4.2. Understanding and Managing the Organization Level

If executives do not manage performance at the Organization Level, the best they can expect is modest performance improvement. At worst, efforts at other levels will be counterproductive. We have observed a number of companies in which quality improvement is a major thrust. They have embraced Statistical Process Control (SPC) tools, Just-In-Time UIT) techniques, Manufacturing Resource Planning (MRP II) systems, and employee empowerment practice s. They wonder why the quality gains aren't more dramatic. Inevitably, it is because:

  • The various quality efforts are not driven by a clear statement of organization strategy. The strategy should define the role of quality in the business, the types of quality that represent the competitive advantage, and the organizationwide, customer-driven measures of quality.

  • The organization has not been designed in a way that supports maximum quality. The impact of the noble efforts in training, tools, systems, and procedures is limited by the organization structure and relationships among departments.

  • The organization is not managed with quality as the driver. Quality has not been built into tactical goals, performance tracking and feedback, problem solving, or resource allocation. Quality is typically rolled out function by function (there is a design quality program, an engineering quality program, a manufacturing quality program). The tremendous threats and opportunities within the "white space" on the organization chart are ignored.

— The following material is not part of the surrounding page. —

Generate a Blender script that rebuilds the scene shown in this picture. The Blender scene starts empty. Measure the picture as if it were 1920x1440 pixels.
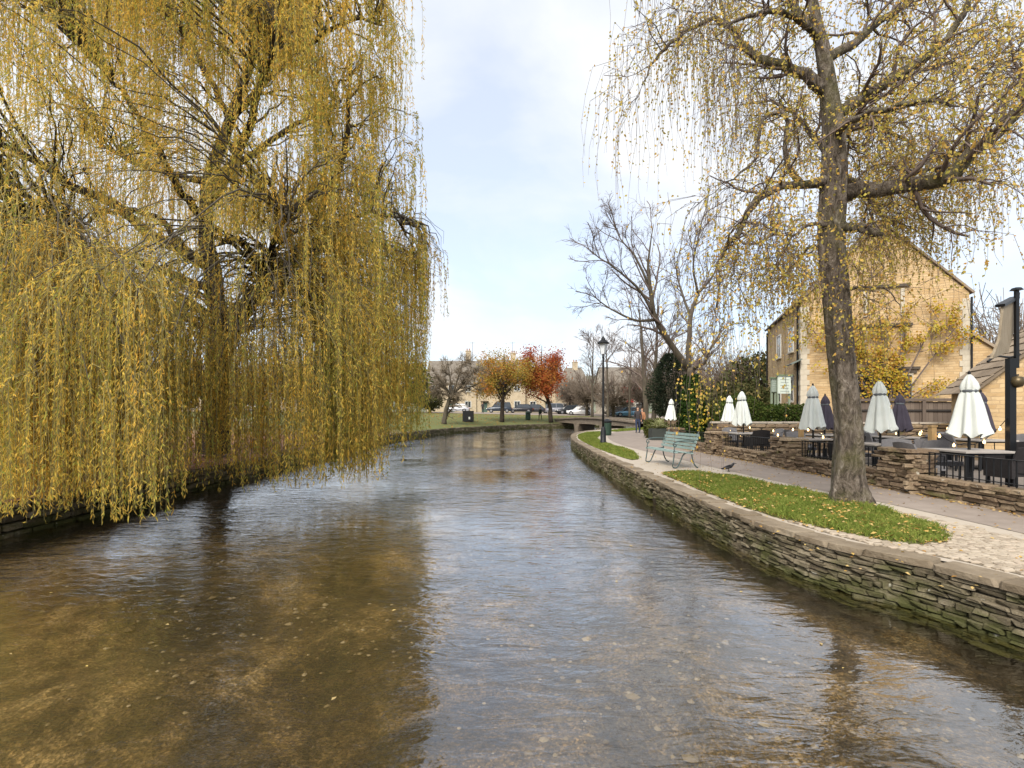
import bpy, bmesh, math, random
import numpy as np
from mathutils import Vector, Matrix
R = math.radians
rng = np.random.default_rng(7)
random.seed(7)
sc = bpy.context.scene
col = sc.collection

# ------------------------------------------------------------------ camera
F = 960.0            # focal length in photograph pixels (1920 wide), horizon at row 772
HY = 772.0
EYE = 1.45           # eye height above the footpath (z = 0); the water is at z = -0.5
WZ = -0.5
cam_d = bpy.data.cameras.new('camera'); cam = bpy.data.objects.new('camera', cam_d); col.objects.link(cam)
cam_d.sensor_width = 36.0; cam_d.lens = F * 36.0 / 1920.0
cam_d.shift_y = (HY - 720.0) / 1920.0
cam_d.clip_start = 0.05; cam_d.clip_end = 5000
cam.location = (0, 0, EYE); cam.rotation_euler = (R(90), 0, 0)
sc.camera = cam
sc.cycles.max_bounces = 6; sc.cycles.diffuse_bounces = 3; sc.cycles.glossy_bounces = 3; sc.cycles.transmission_bounces = 3; sc.cycles.transparent_max_bounces = 6
sc.cycles.caustics_reflective = False; sc.cycles.caustics_refractive = False

# ------------------------------------------------------------------ light
SUN_ELEV, SUN_AZ = 44.0, 205.0      # azimuth clockwise from +Y: behind the camera, a little to the left
sc.view_settings.view_transform = 'Standard'; sc.view_settings.look = 'None'
sc.view_settings.exposure = 1.15; sc.view_settings.gamma = 1.0
sc.view_settings.use_curve_mapping = False
sun_d = bpy.data.lights.new('sun', 'SUN'); sun = bpy.data.objects.new('sun', sun_d); col.objects.link(sun)
sun_d.energy = 2.7; sun_d.angle = R(35); sun_d.color = (1.0, 0.925, 0.82)
_d = Vector((math.sin(R(SUN_AZ)) * math.cos(R(SUN_ELEV)), math.cos(R(SUN_AZ)) * math.cos(R(SUN_ELEV)), math.sin(R(SUN_ELEV))))
sun.rotation_euler = _d.to_track_quat('Z', 'Y').to_euler()

world = bpy.data.worlds.new('World'); sc.world = world; world.use_nodes = True
def build_world():
    nt = world.node_tree; nt.nodes.clear(); N = nt.nodes.new; L = nt.links.new
    out = N('ShaderNodeOutputWorld'); bg = N('ShaderNodeBackground'); bg.inputs[1].default_value = 0.1
    sky = N('ShaderNodeTexSky'); sky.sky_type = 'NISHITA'; sky.sun_disc = False
    sky.sun_elevation = R(SUN_ELEV); sky.sun_rotation = R(SUN_AZ); sky.dust_density = 1.5; sky.air_density = 1.0
    tc = N('ShaderNodeTexCoord'); sep = N('ShaderNodeSeparateXYZ'); L(tc.outputs['Generated'], sep.inputs[0])
    ab = N('ShaderNodeMath'); ab.operation = 'ABSOLUTE'; L(sep.outputs[2], ab.inputs[0])
    ad = N('ShaderNodeMath'); ad.operation = 'ADD'; ad.inputs[1].default_value = 0.35; L(ab.outputs[0], ad.inputs[0])
    dv = N('ShaderNodeVectorMath'); dv.operation = 'DIVIDE'
    cb = N('ShaderNodeCombineXYZ')
    for i in range(3): L(ad.outputs[0], cb.inputs[i])
    L(tc.outputs['Generated'], dv.inputs[0]); L(cb.outputs[0], dv.inputs[1])
    mp = N('ShaderNodeMapping'); mp.inputs['Location'].default_value = (3.1, 1.35, 0.2); mp.inputs['Scale'].default_value = (1.0, 1.0, 1.4)
    L(dv.outputs[0], mp.inputs[0])
    no = N('ShaderNodeTexNoise'); no.inputs['Scale'].default_value = 1.9; no.inputs['Detail'].default_value = 7; no.inputs['Roughness'].default_value = 0.52
    no.inputs['Distortion'].default_value = 0.35
    L(mp.outputs[0], no.inputs[0])
    rp = N('ShaderNodeValToRGB'); rp.color_ramp.elements[0].position = 0.36; rp.color_ramp.elements[0].color = (0.60, 0.60, 0.60, 1)
    rp.color_ramp.elements[1].position = 0.62; rp.color_ramp.elements[1].color = (1, 1, 1, 1)
    L(no.outputs[0], rp.inputs[0])
    mx = N('ShaderNodeMixRGB'); L(rp.outputs[0], mx.inputs[0])
    gain = N('ShaderNodeMixRGB'); gain.blend_type = 'MULTIPLY'; gain.inputs[0].default_value = 1; gain.inputs[2].default_value = (1.0, 1.2, 1.35, 1)
    L(sky.outputs[0], gain.inputs[1]); L(gain.outputs[0], mx.inputs[1])
    mx.inputs[2].default_value = (4.75, 4.85, 5.0, 1)
    L(mx.outputs[0], bg.inputs[0]); L(bg.outputs[0], out.inputs[0])
build_world()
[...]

Each of these shortcomings represents a failure to manage one of the three Performance Variables at the Organization Level. We believe that an organization's managers can "get their act together" (the plea of the customers, suppliers, shareholders, and employees quoted at the beginning of this chapter) only by understanding and pulling the levers of Organization Goals, Organization Design, and Organization Management.

The need to understand the Organization Level is not limited to managers. Analysts (human resource specialists, systems analysts, industrial engineers) also need to understand the nature and dynamics of the Organization Level. With the context that this understanding provides, they are better able to design improvements that have the maximum positive impact on the performance of their organizations.